Bluefield Daily Telegraph, Bluefield, WV

Princeton Times

November 13, 2009

Young lady uses ‘old’ voice to thank vets

PRINCETON — Athens School teacher Ann Pauley asks her students for one thing each Veterans Day — a letter addressed to a veteran. This year, she received many thankful expressions and one very extraordinary offering as a result of the familiar task.

Caressa Mainland, an eighth-grader, decided to write hers in Old En-glish format and put her whole heart into it.

“Every year, we write letters to veterans. A lot of times, they’re not very good,” she said Wednesday. “This year, I wanted to write something special.”

Old English style, full of dramatic prose and pronouns that are rare in modern times, is often easier to compose, according to Mainland, who clearly has a flare for eloquent expression.

She began the letter promising to take her time to share her thanks. In fact, the letter took most of a day to complete.

“How be it, that our country remains free? Thou has fought for our freed land to remain so. But it is not really enough to bow one’s head to ‘America.’ The blood shed has been of your brothers, of your hand. Protected are the next generation of doctors, teachers and writers of only your accord. We tend not to recognize a man live with not his sword, so now in no haste, I will now recognize you: a man who still hears a phantom shot behind him and stands mighty tall while confronting the life which hast unfairly continued its spin with no care as to how you’re left behind,” Mainland wrote.

Although her premise may sound complicated, the young writer said her goal was simple.

“I wanted to let them know that we care,” she said.

Her letter, which Pauley said was too special not to share, continues, focusing on the sacrifices veterans make even after leaving fields of combat.

“So answer me this. How pained were you, not while there was agony, but after? When all but time is restored. The tick of the clock ungenerously proportioned. Did the orchard no longer bear? Take note, that this must be the unrecognized terror of service.

“I know not of either, nor am I to say I might. A letter wrote is one thing and one sent is quite another; and as I intend to send this, I lie not to the ear of thy person. I know only what told and of my own, whatever it’s worth, mind and reasoning,” she wrote.

That part’s about how veterans recovery, and returning to a life that hasn’t followed the same path of the military men and women who left home for a greater cause.

“Nothing stopped while they were gone. It just kept going,” Mainland said.

And, she closed by focusing on the past and future paved and secured by veterans.

“Of Hodding Carver’s mouth:

“‘There are only two lasting bequests we can hope to give our children. One is roots; the other, wings.’

“And although I am of the children he speaks, I find this true. Do you not? Our founding fathers wrote in simple origin our roots and as in a true tree, they have, of their own accord, intertwined and learned to hold its trunk.

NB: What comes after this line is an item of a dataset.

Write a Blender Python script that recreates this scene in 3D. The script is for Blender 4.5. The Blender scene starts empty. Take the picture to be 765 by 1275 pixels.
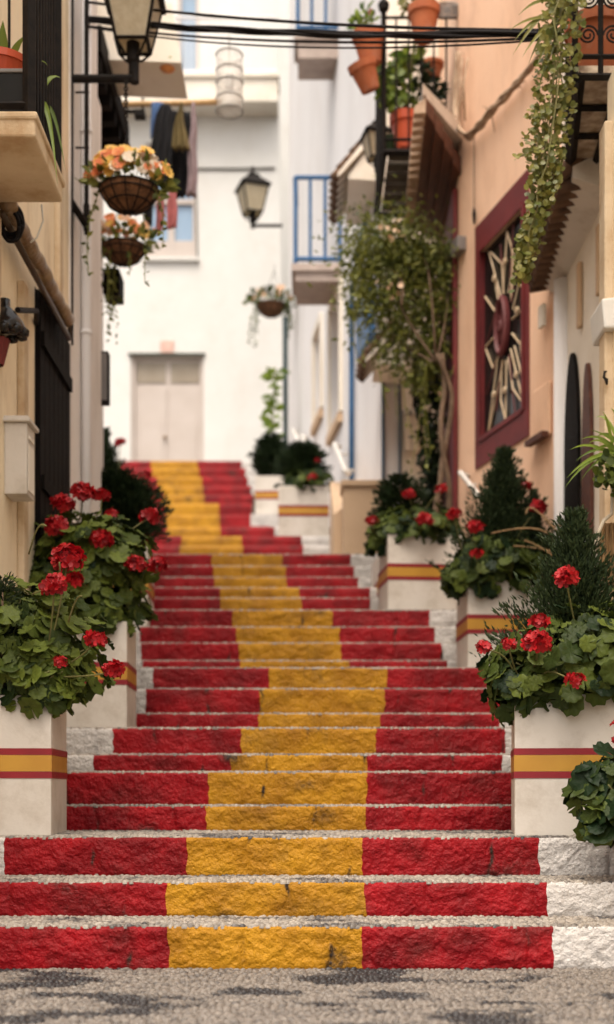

“And thou, with thy brothers of your far family, have given us, America, the structure of these wings! My generation’s scientists, teachers, families and government will feather this solid wood, while others of mine will form the next.

“And hark! I, with other preceding writers, will write about it,” Mainland wrote, before signing the letter “Caressa M.”

The Athens Band member was set to play in the Princeton Vet Center Veterans Day Parade, but the rain forced school leaders to call of their performance.

Still, Mainland said veterans and their sacrifices remained close in her thoughts.

“I’ve gotten lots and lots of texts on the veterans memoirs and their service,” she said.

Pauley, who submitted Mainland’s letter, said she knew the letter was unique as soon as she began reading it.

“It is chock full of interesting, insightful words of wisdom and observation and definitely rings of wisdom beyond that expected of an eighth-grader,” Pauley said.